Unfortunately, many of my high dividend growers are also low dividend yielders, which means they carry relatively low weight in the portfolio-wide dividend growth rate. For example, Visa (V) had a very strong 18.18% increase in its dividend payment, but it only contributed 0.10% to my weighted dividend growth because the yield is typically around 1%.


Overall, I'm fairly happy with how things stand as of the end of 2017. December brought in over $900 for the second time ever and also set a personal best for dividends received during a month. I'll also be surpassing 2016's total dividends received, which I'm glad to see after 2016's decline. Even better news is that regular monthly investment of savings is on the horizon, which will really help to juice the dividends received.

Looking forward to 2018, I'd love to add more to the Consumer Staples and Health Care sectors; however, that will only happen if the valuations make sense. In the end, it's valuation first and foremost to determine which companies get my investment capital.

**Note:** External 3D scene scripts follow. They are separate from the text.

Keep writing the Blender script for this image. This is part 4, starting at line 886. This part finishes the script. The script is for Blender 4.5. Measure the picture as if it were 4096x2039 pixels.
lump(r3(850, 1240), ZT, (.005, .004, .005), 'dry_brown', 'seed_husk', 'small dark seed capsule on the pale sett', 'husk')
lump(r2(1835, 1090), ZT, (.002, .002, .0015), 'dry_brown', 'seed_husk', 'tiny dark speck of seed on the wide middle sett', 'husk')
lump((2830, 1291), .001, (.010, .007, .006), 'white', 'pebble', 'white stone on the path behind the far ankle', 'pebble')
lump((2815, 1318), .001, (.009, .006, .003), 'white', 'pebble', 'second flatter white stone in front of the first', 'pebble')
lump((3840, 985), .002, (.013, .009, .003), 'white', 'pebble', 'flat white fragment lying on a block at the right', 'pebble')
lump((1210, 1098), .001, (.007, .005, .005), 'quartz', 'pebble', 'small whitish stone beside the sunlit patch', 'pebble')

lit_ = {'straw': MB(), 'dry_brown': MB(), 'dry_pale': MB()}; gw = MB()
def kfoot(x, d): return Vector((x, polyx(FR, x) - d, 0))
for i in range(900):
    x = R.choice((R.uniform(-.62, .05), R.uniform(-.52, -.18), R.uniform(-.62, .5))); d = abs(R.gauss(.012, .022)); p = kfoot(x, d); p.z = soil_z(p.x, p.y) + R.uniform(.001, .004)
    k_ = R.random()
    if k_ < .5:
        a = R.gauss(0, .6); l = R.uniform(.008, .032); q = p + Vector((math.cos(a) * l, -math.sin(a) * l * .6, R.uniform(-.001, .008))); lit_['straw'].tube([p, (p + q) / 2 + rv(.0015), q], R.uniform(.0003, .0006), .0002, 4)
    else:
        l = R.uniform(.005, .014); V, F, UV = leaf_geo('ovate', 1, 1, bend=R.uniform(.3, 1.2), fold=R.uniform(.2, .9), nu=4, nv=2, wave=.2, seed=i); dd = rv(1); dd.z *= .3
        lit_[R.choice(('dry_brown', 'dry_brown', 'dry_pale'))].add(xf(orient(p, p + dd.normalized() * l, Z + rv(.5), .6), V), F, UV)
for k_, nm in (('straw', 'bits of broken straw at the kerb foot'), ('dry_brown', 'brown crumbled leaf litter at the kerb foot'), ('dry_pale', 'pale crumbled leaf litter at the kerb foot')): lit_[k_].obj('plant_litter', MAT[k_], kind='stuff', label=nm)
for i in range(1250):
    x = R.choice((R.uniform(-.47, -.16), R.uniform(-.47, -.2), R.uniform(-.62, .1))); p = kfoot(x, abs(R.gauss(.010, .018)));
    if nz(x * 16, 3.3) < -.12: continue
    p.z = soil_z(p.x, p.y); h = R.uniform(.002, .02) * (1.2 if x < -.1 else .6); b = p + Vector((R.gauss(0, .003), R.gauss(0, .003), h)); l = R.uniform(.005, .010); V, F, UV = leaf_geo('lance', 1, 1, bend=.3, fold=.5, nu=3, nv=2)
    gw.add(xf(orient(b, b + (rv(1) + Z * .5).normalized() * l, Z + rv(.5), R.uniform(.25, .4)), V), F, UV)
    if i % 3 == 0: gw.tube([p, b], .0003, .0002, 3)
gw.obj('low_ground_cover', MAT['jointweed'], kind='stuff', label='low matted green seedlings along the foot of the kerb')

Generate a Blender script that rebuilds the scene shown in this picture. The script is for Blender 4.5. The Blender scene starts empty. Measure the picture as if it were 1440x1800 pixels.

As far as forecasts for 2018 dividend growth, I fully expect it to come in higher than 2017's weighted growth rate of 4.65% for several reasons. One, corporate tax reform should provide a boost to dividend growth going forward although I expect most of the tax savings to be spent on share buybacks *sigh*. Also, if I can avoid dividend cuts among my holdings, then that alone will boost my weighted dividend growth rate higher, and if the no-raisers from 2017 return to at least minor bumps higher, that will help as well.

Disclosure: I am/we are long MCD, T, VZ, HRS, TGT, EOG, BP, CVX, DE, YUM, YUMC, GE, BAC, JNJ.

Additional disclosure: Investing involves risks. Any mention of a company in this article is not a recommendation to buy or sell. Please consult a financial professional prior to investing and do your own due diligence. I have no positions in CSCO, QCOM, HRL, or SJM, but may initiate a long position in the next 72 hours.